Réalisation : Pietro Marcello Scenario : Pietro Marcello et coll. Date : 2022 / France -Italie - Allemagne Durée : 100mn Acteurs principaux : Juliette Jouhan : Juliette Raphaël Thiéry : Raphaêl, le père Noémie Lyvosky : Adeline Louis Garrel : Jean Yolande Moreau : La magicienne Bernard Baclan : le patron du chantier naval A/ SA Mots-clés : |
Viol – Répétition – Loi du silence – Création - Suicide
Une histoire qui finit mal. Raphaël revient de la Guerre de 14-18. Il découvre Juliette, sa fille, encore bébé. L’épouse de Raphaël, la mère de Juliette, est morte, peu après la naissance. Une dame costaude, Adeline, s’en occupe comme une mère de substitution. Raphaël n’est pas bien accueilli par ceux du village. Il a du mal à trouver un travail. Il finit par être accepté du fait de ses qualités d’ébéniste dans une entreprise de bois. Raphaël est taciturne mais il veut comprendre. Adeline lui donne la clé de l’hostilité ambiante : sa femme a été violée par le patron du bistrot du village et elle a mis fin à ses jours, peu après. Le silence s’est fait. Plus tard, le méchant homme – le patron du bar – glisse et s’enlise dans un marais, lors d’une chasse aux canards. Raphaël constate et ne fait rien. Cela se sait : un autre chasseur assistait à la scène. Le rejet de Raphaël s’en trouve renforcé. La loi du silence couvre aussi sa non-assistance en danger.

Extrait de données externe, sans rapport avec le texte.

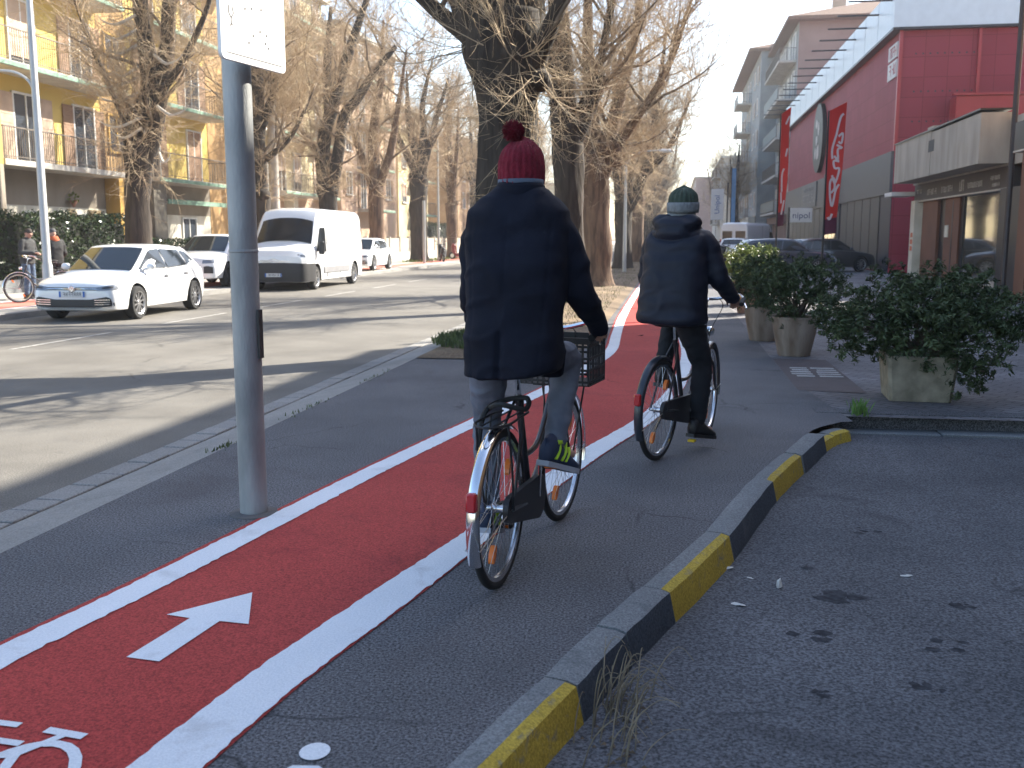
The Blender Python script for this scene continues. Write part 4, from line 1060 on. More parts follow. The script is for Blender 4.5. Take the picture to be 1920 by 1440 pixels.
# ---- apartment blocks beyond the store
ab = thing('apartment_building', 'five-storey grey and pink apartment block with balconies beyond the red store', 'building', (9.6, 0, 0))
m_apg = mat('plaster_blue_grey', (.23, .25, .255), .9, vs=.8, col2=(.31, .325, .325))
m_app = mat('plaster_dusty_pink', (.22, .15, .13), .9, vs=.5, col2=(.28, .195, .17), detail=7)
b = MB(); b.box(0, 14, 85, 101, 0, 18.6, 1); b.box(-.02, 0.0, 85.05, 101, 3.4, 18.6, 0); b.box(-1.6, 12, 101.01, 128, 0, 19.2, 0); b.box(-1.65, -1.6, 101.2, 128, 0, 3.6, 2)
b.build('wall', [m_apg, m_app, m_grey], ab)
for k in range(5):
    z = 3.6 + 3.05 * k
    balcony(ab, 86, 98.5, z, x0=-.02, out=1.4, side=-1, trim=False, railm=m_rail, bars=.2, panel=mat('balcony_panel', (.09, .12, .13), .6) if k in (0, 2, 3) else None)
    balcony(ab, 112, 118.5, z, x0=-1.6, out=1.5, side=-1, trim=False, bars=.2, panel=mat('balcony_panel_green', (.02, .05, .045), .6) if k == 0 else mat('balcony_panel_pale', (.3, .3, .28), .7) if k > 1 else None)
    for a in (87, 90.5, 94.5, 97.2): win(ab, a, a + 1.2, z + .05, z + 2.3, x=-.02, side=-1, door=True, shutter=m_wfr)
    for a in (103, 107, 113, 116, 121, 125): win(ab, a, a + 1.2, z + (.05 if a in (113, 116) else .8), z + 2.3, x=-1.6, side=-1, door=a in (113, 116), shutter=m_shutp)
b = MB()
for (x0, x1, y0, y1, z, h) in ((-1.0, 15, 84, 101.2, 18.6, 2.2), (-2.8, 13, 100.6, 129, 19.2, 2.2)):
    b.add([(x0, y0, z), (x1, y0, z), (x1, y1, z), (x0, y1, z), (x0, y0, z + .25), (x1, y0, z + .25), (x1, y1, z + .25), (x0, y1, z + .25), ((x0 + x1) / 2, y0 + 4, z + h), ((x0 + x1) / 2, y1 - 4, z + h)],
          [(3, 2, 1, 0), (0, 1, 5, 4), (1, 2, 6, 5), (2, 3, 7, 6), (3, 0, 4, 7), (4, 5, 8), (5, 6, 9, 8), (6, 7, 9), (7, 4, 8, 9)])
rf = b.build('roof', m_tile, ab)
b = MB(); b.box(3, 4, 88, 89, 19.4, 21.6); b.build('chimney', m_pink, rf); b = MB(); b.box(1.5, 2.2, 103, 103.8, 19.6, 22); b.build('chimney', m_pink, rf)
b = MB(); b.tube([(8, 87, 19.5), (8, 87, 22.5)], .04, 5); b.lathe([(0, 0), (.35, .08), (.5, .25)], 12, c=(8, 87, 22.3)); b.build('antenna', m_alu, rf)
b = MB(); b.box(-.6, 0, 86, 100.5, 2.7, 3.3); b.box(-2.3, -1.66, 101.5, 127, 2.8, 3.5, 1); b.build('shop_fascia', [m_app, m_lite], ab)
block('pale block with a plain end wall behind the small right-hand street tree', 6.6, 140, 175, 12.2, mat('plaster_pale_grey', (.42, .39, .35), .9), 4, (143, 148, 153, 158, 163), side=-1, bal=((147, 155),), trim=False)
block('brownish distant block closing the right side of the street', 4.2, 200, 245, 13., m_app, 4, (203, 210, 217, 224, 231), side=-1, trim=False)
block('far tan building closing the view between the trees', -16.5, 200, 260, 12., m_cream, 4, (203, 212, 221, 230), side=1, trim=False)
# ================================================================== CARS
m_tyre = mat('tyre_rubber', (.018, .018, .019), .85, var=.1)
m_alloy = mat('alloy', (.55, .55, .56), .3, metal=.9, var=.05)
m_well = mat('wheel_well', (.01, .01, .01), .9)
m_chrome = mat('chrome', (.75, .75, .76), .12, metal=1., var=.02)
m_blackp = mat('black_plastic', (.018, .018, .02), .5, var=.1)
m_lampg = mat('headlight_glass', (.22, .24, .27), .12, metal=.4, var=.15, vs=14)
m_redl = mat('tail_red', (.45, .015, .02), .25, coat=.5)
m_cglass = glass('car_glass', (.012, .016, .02), .03)
_b = m_cglass.node_tree.nodes['Principled BSDF']; _b.inputs['Specular IOR Level'].default_value = .45; _b.inputs['Coat Weight'].default_value = 0
def paint(name, c): return mat(name, c, .28, var=.02, coat=.8)
def wheel_obj(parent, x, y, R, w, spokes, side, rimmat=None):
    b = MB(); s = side
    b.lathe([(R * .70, -w / 2), (R * .93, -w / 2), (R, -w / 2 + .03), (R, w / 2 - .03), (R * .93, w / 2), (R * .70, w / 2), (R * .66, w / 2 - .03), (R * .66, -w / 2 + .03), (R * .70, -w / 2)], 28, 'x', (x, y, R))
    wh = b.build('wheel', m_tyre, parent, smooth=True)
    b = MB(); xo = x + s * (w / 2 - .012)
    b.lathe([(R * .66, -.05), (R * .715, .0), (R * .70, .012), (R * .64, .0), (R * .62, -.03)] if s > 0 else [(R * .66, .05), (R * .715, .0), (R * .70, -.012), (R * .64, .0), (R * .62, .03)], 28, 'x', (xo, y, R))
    for k in range(spokes):
        a = 2 * pi * k / spokes + .2; c_ = (cos(a), sin(a)); tw = .16
        p = lambda rr, off: (xo - s * .012, y + rr * cos(a + off), R + rr * sin(a + off))
        q = lambda rr, off: (xo - s * .035, y + rr * cos(a + off), R + rr * sin(a + off))
        wd = .26 if spokes > 8 else .34
        b.add([p(R * .12, -wd * 1.4), p(R * .12, wd * 1.4), p(R * .64, wd * .42 + tw), p(R * .64, -wd * .25 + tw), q(R * .12, -wd * 1.4), q(R * .12, wd * 1.4), q(R * .64, wd * .42 + tw), q(R * .64, -wd * .25 + tw)],
              [(0, 1, 2, 3), (4, 7, 6, 5), (0, 4, 5, 1), (1, 5, 6, 2), (3, 2, 6, 7), (0, 3, 7, 4)])
    b.lathe([(0, s * .004), (R * .15, s * .0), (R * .17, -s * .03)], 14, 'x', (xo, y, R))
    b.build('rim', rimmat or m_alloy, wh, smooth=True)
    b = MB(); b.lathe([(0, 0), (R * .66, 0)], 20, 'x', (xo - s * .06, y, R)); b.build('brake_disc', m_blackp, wh)
    return wh
def car(loc, rz, label, cat, P, group=None, name='parked_car'):
    root = thing(name, label, cat, loc, rz, group)
    ys, wb, zb, zs, zt = P['y'], P['w'], P['zb'], P['zs'], P['zt']   # stations: half width, bottom, shoulder, hood-centre
    rs = []
    n = 5
    Y = catnum(ys, n); Wd = catnum(wb, n); ZB = catnum(zb, n); ZS = catnum(zs, n); ZT = catnum(zt, n)
    for y, w, b0, s_, t_ in zip(Y, Wd, ZB, ZS, ZT):
        h = s_ - b0
        half = [(w * .80, b0), (w * .95, b0 + .03), (w * .985, b0 + h * .2), (w, b0 + h * .45), (w * .995, b0 + h * .62), (w * .965, b0 + h * .82), (w * .93, s_ - .03), (w * .88, s_), (w * .6, s_ * .4 + t_ * .6), (w * .3, t_ - .004), (0, t_)]
        rs.append([(x, y, z) for x, z in half] + [(-x, y, z) for x, z in half[-2::-1]])
    b = MB(); b.rings(rs)
    # cut wheel arches
    o = b.build('tmp', P['paint']); bm = bmesh.new(); bm.from_mesh(o.data); bmesh.ops.recalc_face_normals(bm, faces=bm.faces); bm.to_mesh(o.data); bm.free()
    cut = MB(); R = P['R']
    for yy in P['wy']:
        for s in (-1, 1):
            cut.lathe([(0, -.2), (R + .055, -.2), (R + .055, .2), (0, .2)], 28, 'x', (s * (P['track'] + .02), yy, R + .01))
    co_ = cut.build('tmpcut', m_well, merge=True)
    md = o.modifiers.new('b', 'BOOLEAN'); md.operation = 'DIFFERENCE'; md.object = co_; md.solver = 'EXACT'
    try: md.material_mode = 'TRANSFER'
    except Exception: pass
    dg = bpy.context.evaluated_depsgraph_get(); dg.update()
    me = bpy.data.meshes.new_from_object(o.evaluated_get(dg), depsgraph=dg)
    bpy.data.objects.remove(o); bpy.data.objects.remove(co_)
    me.name = 'body'; me.polygons.foreach_set('use_smooth', [True] * len(me.polygons)); me.set_sharp_from_angle(angle=radians(35))
    bo = bpy.data.objects.new('body', me); COL.objects.link(bo); bo.parent = root
    # greenhouse
    g = P['g']   # y: windscreen base, roof front, roof rear, tail base ; z base front, roof, base rear ; half widths base / roof
    yb0, yr0, yr1, yb1 = g['y']; zf, zr, zk = g['z']; w0, w1 = g['w']
    def prof(y):   # top height of the greenhouse at y
        if y > yr0: t = (yb0 - y) / (yb0 - yr0); return zf + (zr - .03 - zf) * t
        if y < yr1: t = (y - yb1) / (yr1 - yb1); return zk + (zr - .05 - zk) * t
        t = (yr0 - y) / (yr0 - yr1); return zr - .03 + .06 * sin(pi * min(1, t * .9 + .08)) * .9 - .03 * t
    def sx(y, z): # side surface half width
        base = zf + (zk - zf) * (yb0 - y) / (yb0 - yb1)
        t = max(0, min(1, (z - base) / (zr - base)))
        e = 1 - .10 * max(0, (y - yr0) / (yb0 - yr0)) ** 1.5 - .08 * max(0, (yr1 - y) / (yr1 - yb1))
        return (w0 + (w1 - w0) * t) * e
    rs = []
    yy = sorted(set([yb0, yb0 - .1] + list(np.linspace(yb0 - .02, yr0, 7)) + list(np.linspace(yr0, yr1, 9)) + list(np.linspace(yr1, yb1, 6))), reverse=True)
    for y in yy:
        zt_ = prof(y); base = min(zf, zk) - .12
        wt = sx(y, zt_); wb_ = sx(y, base)
        half = [(wb_, base), (sx(y, base + (zt_ - base) * .5), base + (zt_ - base) * .5), (wt, zt_ - .05), (wt * .95, zt_ - .018), (wt * .8, zt_), (wt * .4, zt_ + .012), (0, zt_ + .016)]
        rs.append([(x, y, z) for x, z in half] + [(-x, y, z) for x, z in half[-2::-1]])
    b = MB(); b.rings(rs); b.build('roof', P['paint'], root, smooth=True)
    # glass: windscreen, rear window, side windows, all just proud of the shell
    def front_glass(name, ya, yb_, mrg, out):
        b = MB(); vs = []; n = 8
        for j in range(7):
            t = .04 + .9 * j / 6; y = ya + (yb_ - ya) * t; z = prof(y)
            for i in range(n + 1):
                u = -1 + 2 * i / n; w = sx(y, z) - mrg
                edge = 1 - abs(u) ** 4
                vs.append((u * w, y + out * .004 + out * .03 * edge * 0, z + .010 + .014 * (1 - u * u) - .010 * (abs(u) ** 6)))
        b.add(vs, [(j * (n + 1) + i, j * (n + 1) + i + 1, (j + 1) * (n + 1) + i + 1, (j + 1) * (n + 1) + i) for j in range(6) for i in range(n)])
        return b.build(name, m_cglass, root, smooth='all')
    front_glass('windscreen', yb0, yr0, .06, 1)
    if P.get('rear_glass', True): front_glass('rear_window', yb1 + (yr1 - yb1) * .25, yr1, .12, -1)
    for poly in P['win']:
        for s in (-1, 1):
            b = MB(); n = len(poly); c = (sum(p[0] for p in poly) / n, sum(p[1] for p in poly) / n)
            b.add([(s * (sx(y, z) + .006), y, z) for y, z in poly], [tuple(range(n))])
            b.build('side_window', m_cglass, root)
    for yy_ in P['wy']:
        for s in (-1, 1): wheel_obj(root, s * (P['track'] + .01), yy_, R, P.get('tw', .21), P.get('spokes', 10), s, P.get('rim'))
    # seams and handles
    bw = lambda y: float(np.interp(-y, [-q for q in Y], Wd))
    bs = lambda y: float(np.interp(-y, [-q for q in Y], ZS))
    bb_ = lambda y: float(np.interp(-y, [-q for q in Y], ZB))
    b = MB()
    for y in P.get('seams', ()):
        for s in (-1, 1):
            w = bw(y); h = bs(y) - bb_(y); z0 = bb_(y)
            b.tube([(s * w * .985, y, z0 + h * .2), (s * (w + .001), y, z0 + h * .45), (s * w * .997, y, z0 + h * .62), (s * w * .967, y, z0 + h * .82), (s * w * .932, y, bs(y) - .03)], .006, 4)
    if P.get('seams'): b.build('door_seam', m_blackp, root)
    b = MB()
    for y in P.get('handles', ()):
        for s in (-1, 1): b.box(s * (bw(y) * .975), s * (bw(y) + .03), y - .1, y + .1, bs(y) - .13, bs(y) - .10)
    if P.get('handles'): b.build('door_handle', P['paint'], root)
    my, mz = P['mirror']
    for s in (-1, 1):
        b = MB(); b.tube([(s * (sx(my, mz) - .02), my, mz - .06), (s * (sx(my, mz) + .1), my + .02, mz - .05)], .03, 6); b.ball((s * (sx(my, mz) + .17), my + .03, mz), .1, 10, sc=(1.0, .55, P.get('mz', .75)))
        b.build('wing_mirror', P.get('mirrormat', P['paint']), root, smooth='all')
    car_info = (root, Y, Wd, ZB, ZS, ZT)
    return car_info
def plate(root, y, z, w=.52, h=.11, face=1):
    b = MB(); b.box(-w / 2, w / 2, y, y + .012 * face, z, z + h, 0); b.box(-w / 2, -w / 2 + .04, y + .012 * face, y + .014 * face, z, z + h, 1); b.box(w / 2 - .04, w / 2, y + .012 * face, y + .014 * face, z, z + h, 1)
    r = random.Random(int(z * 100)); x = -w / 2 + .075
    for k in range(7):
        t = .008; W2 = .034; yy = (y + .0125 * face, y + .0145 * face)
        b.box(x, x + t, *yy, z + .02, z + h - .02, 2)
        if r.random() < .7: b.box(x + t, x + W2, *yy, z + h - .028, z + h - .02, 2)
        if r.random() < .6: b.box(x + t, x + W2, *yy, z + h / 2 - .004, z + h / 2 + .004, 2)
        if r.random() < .6: b.box(x + W2 - t, x + W2, *yy, z + .02, z + h - .0281, 2)
        x += .054
    b.build('number_plate', [mat('plate_white', (.6, .6, .6), .5, var=.03), mat('plate_blue', (.02, .12, .42), .5), m_blackp], root)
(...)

Raphaël a alors l’idée de créer des objets en bois qui font le bonheur d’un marchand de jouets. Entourée par Adeline, Raphaël, son père, et par un sympathique trio familial originaire du Maghreb, Juliette grandit. Elle n’est pas plus acceptée que son père par les jeunes du village, à l’exception du fils du patron du bistrot qui voudrait bien abuser d’elle. Un jour, un beau et ténébreux jeune homme brun fait un atterrissage forcé en aéroplane. Juliette, la rêveuse solitaire, en tombe immédiatement amoureuse. Hélas, le temps d’une réparation et le jeune homme s’envole, avec son copilote. Raphaël est chargé d’une commande inespérée : sculpter la figure de proue d’un bateau. Il recrée le visage de sa femme et meurt, peu après avoir livré son chef d’œuvre. Le fils du bistrotier passe à l’acte et manque de peu violer Juliette qui parvient à s’enfuir. Nous la retrouvons au bord d’une falaise. Elle regarde beaucoup plus bas les vagues se briser contre les rochers. La fin est poétique, marqué par le retour de l’aviateur, mais l’on comprend que ce que l’on voit est le dernier rêve de Juliette avant sa mort, sorte de répétition de ce que sa mère connut.
La répétition, le silence, l’injustice, la fuite dans les rêves et la mort
L’envol ne laisse pas indifférent. Le père, Raphaël joue un rôle-clé dans l’histoire. Il n’a pas été là, pour cause de guerre, pour protéger sa femme. Sa mort a privé sa fille de son soutien. Même si Adeline peut déclarer à un moment « qu’on peut vivre sans homme », l’histoire montre que des femmes peuvent mourir faute de la protection assurée par un homme, qu’il soit époux ou père.
La loi du silence est étouffante et destructrice. Elle est à l’origine d’une double exclusion, celle de Raphaël, puis celle de Juliette.
Le traumatisme du suicide de la mère de Juliette, après le viol subi, n’a pas été mis en mots. Il ressurgit quand Juliette perd celui qui aurait pu lui assurer amour et protection, à la place du père disparu. Il ne lui reste plus qu’à mourir, après le viol auquel elle a échappé puisqu’elle est considérée comme une proie par l’environnement masculin. Elle peut rêver une dernière fois et mettre un point final à une vie sans espoir. Elle échappe ainsi à son destin de proie.
Raphaël est innocent de la perte de sa femme et il prend le statut d’un coupable. Juliette est innocente de tout. Elle n’est protégée par rien.
Nous relèverons que ce film doit sans doute beaucoup au financement de l’Europe, c’est-à-dire indirectement des rois du pétrole. La trame du film en est subtilement influencée.